Pengelolaan sumberdaya hutan pada prakteknya hanya mengedepankan kepentingan ekonomis semata. Kerusakan hutan dianggap sebagai risiko pembangunan yang wajar. Anggapan ‘kewajaran’ ini seringkali mengakibatkan munculnya praktek-praktek yang semakin menyebabkan kerusakan hutan, seperti penebangan liar (illegal logging) dan alih fungsi hutan tanpa analisis dampak lingkungan yang benar. Penempatan sumberdaya hutan yang semata-mata hanya untuk memenuhi kepentingan ekonomi, menyebabkan semakin rusaknya ekologi hutan.

Masyarakat di Kalsel dan Kalimantan pada umumnya yang masih menerapkan sistem bercocok tanam padi ladang berpindah sangat tergantung dengan ketersediaan lahan. Hal ini menjadi kendala manakala kawasan hutan yang dianggap oleh pemerintah sebagai lahan negara ‘diperjualbelikan’ kepada investor dengan mekanisme pemberian hak konsesi usaha tanpa memetakan terlebih dahulu kawasan milik masyarakat. Masyarakat desa mengalami marginalisasi yang berujung pada penurunan kesejahteraan dan meningkatnya ketergantungan pada pihak luar.

Akibat langsung dari deforestasi yang banyak kita rasakan adalah terjadinya bencana alam seperti banjir dan tanah longsor di musim hujan serta kekeringan dan kebakaran di musim kemarau.

Pengelolaan Ke Depan

Pengelolaan hutan ke depan tidak bisa dilakukan terpisah dari kewajiban untuk meningkatkan kesejahteraan masyarakat lokal. Hal ini berarti bahwa hutan akan lestari jika dan hanya jika masyarakat lokal sejahtera. Masyarakat lokal memandang hutan sebagai sumber kehidupan pada waktu sekarang dan masa yang akan datang. Mereka dapat memenuhi kebutuhan hidupnya dari hutan berdasarkan peraturan adat.

Kearifan masyarakat lokal dalam mengelola hutan adatnya dapat dijadikan sebagai contoh bentuk pengelolaan hutan yang lestari. Dua hal yang menjadi esensi dari sikap masyarakat lokal dalam mengelola sumberdaya hutan adalah: pertama, adanya kesadaran untuk menempatkan hutan sebagai sesuatu yang dimiliki dan dimanfaatkan secara bersama-sama (common property resources) dan kedua, unsur kelangkaan sumberdaya hutan menjadi pertimbangan penting. Kedua prinsip tersebut menjadikan pemanfaatan hutan oleh masyarakat lokal tidak bersifat eksploitatif.
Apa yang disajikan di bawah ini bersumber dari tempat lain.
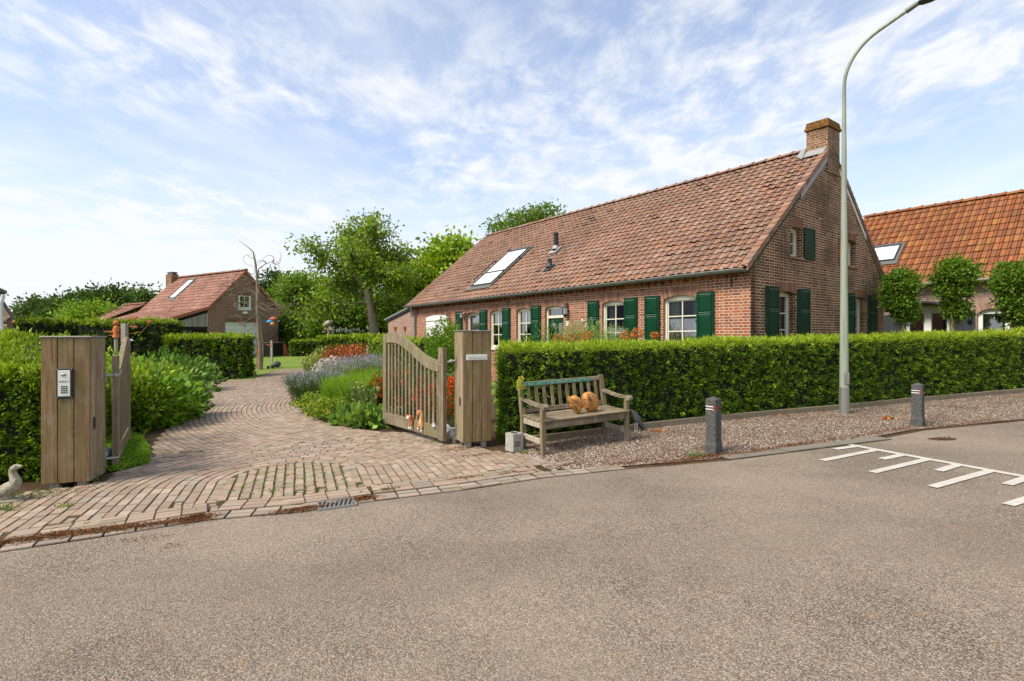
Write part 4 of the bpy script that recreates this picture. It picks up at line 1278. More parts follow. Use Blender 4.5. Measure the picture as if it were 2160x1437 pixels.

Perlu disadari bahwa hubungan masyarakat lokal dengan hutan merupakan hubungan yang bersifat fungsional ekologis (Mubyarto et al., 1992). Hal ini berarti perilaku masyarakat lokal dalam pemanfaatan sumberdaya hutan untuk pemenuhan kebutuhan hidup merupakan bagian dari sistem budaya mereka. Bagi mereka hutan pada hakekatnya merupakan ‘ketahanan pangan’ (food security).

Berdasarkan pemaparan tersebut maka paradigma pembangunan kehutanan harus diubah. Pembangunan kehutanan tidak lagi hanya menjadi pendukung industri yang berorientasi ekspor dan pertumbuhan ekonomi nasional, tetapi harus mulai mengembangkan ekonomi masyarakat lokal.

Pembangunan kehutanan harus mempertimbangkan kebutuhan dasar masyarakat lokal, distribusi pemerataan hasil-hasil hutan dan partisipasi masyarakat lokal sehingga diharapkan dapat menciptakan hal-hal berikut. Pertama, meningkatkan peran serta masyarakat lokal dalam pengelolaan tanah-tanah hutan yang rusak dan tanah kritis lainnya dalam rangka mengurangi proses deforestasi. Kedua, membangun sosial ekonomi masyarakat lokal melalui penyerapan tenaga kerja, pengembangan lembaga dan peningkatan pertumbuhan ekonomi. Ketiga, masyarakat lokal mempunyai akses yang lebih baik terhadap barang dan jasa yang dihasilkan dari dalam hutan. Keempat, meningkatkan partisipasi masyarakat lokal dalam kegiatan pengelolaan sumberdaya hutan sebagai tujuan antara peningkatan kemandirian mereka.

Pada saat yang sama, masyarakat lokal terbukti telah mampu mengelola hutan secara lestari melalui suatu proses yang panjang. Banyak bukti yang menunjukkan hal ini, misalnya Sistem Lembo di Kalimantan Timur, Sistem Dukuh di Kalimantan Selatan, Repong Damar di Krui, Lampung dan Kebun Tembawang di Sanggau yang telah terbukti mampu menghijaukan lahan-lahan yang dulunya kritis menjadi produktif kembali. Sistem tembawang misalnya merupakan salah satu contoh bukti keberhasilan budidaya dipterocarpaceae oleh masyarakat lokal. Praktik-praktik kearifan tradisional tersebut merupakan bentuk penggelolaan sumberdaya hutan yang mampu menjawab persoalan ekologi, ekonomi dan sosial budaya. Kita berharap agar pengelolaan hutan yang benar mampu mereduksi terjadinya bencana banjir dan tanah longsor di musim penghujan serta kebakaran hutan dan lahan di musim kemarau. Semoga!